*EXERCISE INSTRUCTIONS:*
Only the pictures are omitted; repeat all other data exactly.
---------- DATASET SECTION ----------
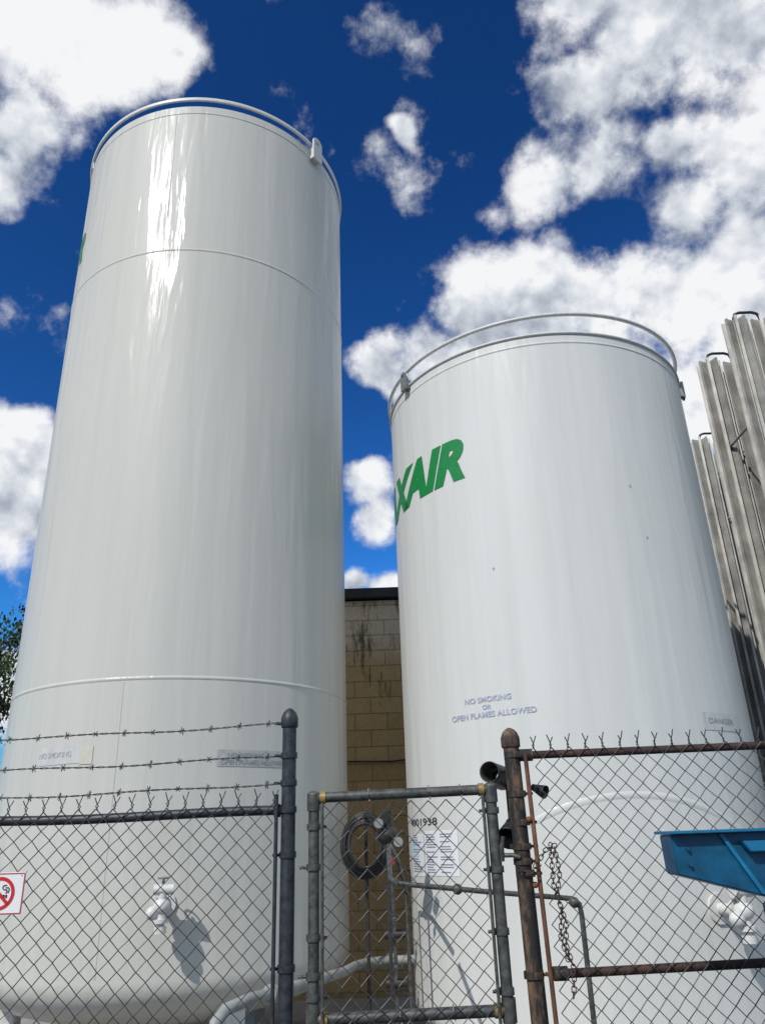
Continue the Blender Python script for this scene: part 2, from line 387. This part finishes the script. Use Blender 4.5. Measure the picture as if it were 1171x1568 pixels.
# ------------------------------------------------------------ fences
FY=3.4; P=.073
def linkmesh(name,x0,x1,z0,z1,parent,y,spikes=True):
    h=P/2; ncol=int((x1-x0)/h); nr=int((z1-z0)/h); sp=[]
    for i in range(ncol):
        pts=[]
        for j in range(nr+1):
            col=i if (i+j)%2==0 else i+1
            zz=z1-j*h
            wob=.004*math.sin(zz*3.1+i*.05)+.003*math.sin(i*.31)
            pts.append((x0+col*h+wob+random.uniform(-.0016,.0016)+(-.0012 if col==i else .0012)*(1 if (i+j)%2 else -1),y+(.0035 if j%2 else -.0035)+.006*math.sin(i*.13+j*.2),zz+.003*math.sin(col*.4)+random.uniform(-.0015,.0015)))
        sp.append(pts)
    o=tubes(name,sp,.0025,M_wire,parent,1)
    if spikes:
        sp=[]
        for i in range(0,ncol+1,2):
            x=x0+i*h; k=random.uniform(.8,1.15); l=random.uniform(-.006,.006)
            sp.append([(x-.004,y,z1),(x+.004,y+.004,z1+.014),(x-.003+l,y-.003,z1+.028),(x-.012*k+l,y-.004,z1+.052*k)])
            sp.append([(x+.004,y,z1),(x-.004,y-.004,z1+.014),(x+.003+l,y+.003,z1+.028),(x+.013+l,y+.004,z1+.050/k)])
        tubes("twisted_tops",sp,.0024,M_wire,parent,1)
def bands(name,x,zs,r,parent,mat,y=FY,side=1):
    sp=[];bx=[]
    for z in zs:
        lathe(name,[(r,-.012),(r+.005,-.012),(r+.005,.012),(r,.012)],(x,y,z),mat,parent,24)
        bx.append([(x+side*r,y-.004,z),(x+side*(r+.032),y-.004,z)]); bx.append([(x+side*(r+.018),y-.022,z),(x+side*(r+.018),y+.018,z)])
    tubes(name+"_bolt",bx,.006,mat,parent,2)
def postcap(x,z,r,mat,parent,ballr):
    lathe("post_cap",[(r+.004,z-.05),(r+.007,z-.045),(r+.007,z-.01),(r+.003,z),(r*.95,z+.012),(r*.6,z+.024),(r*.25,z+.031),(0,z+.033)],(x,FY,0),mat,parent,32)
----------
*OUTPUT BELOW:*
Continue the Blender Python script for this scene: part 2, from line 387. This part finishes the script. Use Blender 4.5. Measure the picture as if it were 1171x1568 pixels.
# ------------------------------------------------------------ fences
FY=3.4; P=.073
def linkmesh(name,x0,x1,z0,z1,parent,y,spikes=True):
    h=P/2; ncol=int((x1-x0)/h); nr=int((z1-z0)/h); sp=[]
    for i in range(ncol):
        pts=[]
        for j in range(nr+1):
            col=i if (i+j)%2==0 else i+1
            zz=z1-j*h
            wob=.004*math.sin(zz*3.1+i*.05)+.003*math.sin(i*.31)
            pts.append((x0+col*h+wob+random.uniform(-.0016,.0016)+(-.0012 if col==i else .0012)*(1 if (i+j)%2 else -1),y+(.0035 if j%2 else -.0035)+.006*math.sin(i*.13+j*.2),zz+.003*math.sin(col*.4)+random.uniform(-.0015,.0015)))
        sp.append(pts)
    o=tubes(name,sp,.0025,M_wire,parent,1)
    if spikes:
        sp=[]
        for i in range(0,ncol+1,2):
            x=x0+i*h; k=random.uniform(.8,1.15); l=random.uniform(-.006,.006)
            sp.append([(x-.004,y,z1),(x+.004,y+.004,z1+.014),(x-.003+l,y-.003,z1+.028),(x-.012*k+l,y-.004,z1+.052*k)])
            sp.append([(x+.004,y,z1),(x-.004,y-.004,z1+.014),(x+.003+l,y+.003,z1+.028),(x+.013+l,y+.004,z1+.050/k)])
        tubes("twisted_tops",sp,.0024,M_wire,parent,1)
def bands(name,x,zs,r,parent,mat,y=FY,side=1):
    sp=[];bx=[]
    for z in zs:
        lathe(name,[(r,-.012),(r+.005,-.012),(r+.005,.012),(r,.012)],(x,y,z),mat,parent,24)
        bx.append([(x+side*r,y-.004,z),(x+side*(r+.032),y-.004,z)]); bx.append([(x+side*(r+.018),y-.022,z),(x+side*(r+.018),y+.018,z)])
    tubes(name+"_bolt",bx,.006,mat,parent,2)
def postcap(x,z,r,mat,parent,ballr):
    lathe("post_cap",[(r+.004,z-.05),(r+.007,z-.045),(r+.007,z-.01),(r+.003,z),(r*.95,z+.012),(r*.6,z+.024),(r*.25,z+.031),(0,z+.033)],(x,FY,0),mat,parent,32)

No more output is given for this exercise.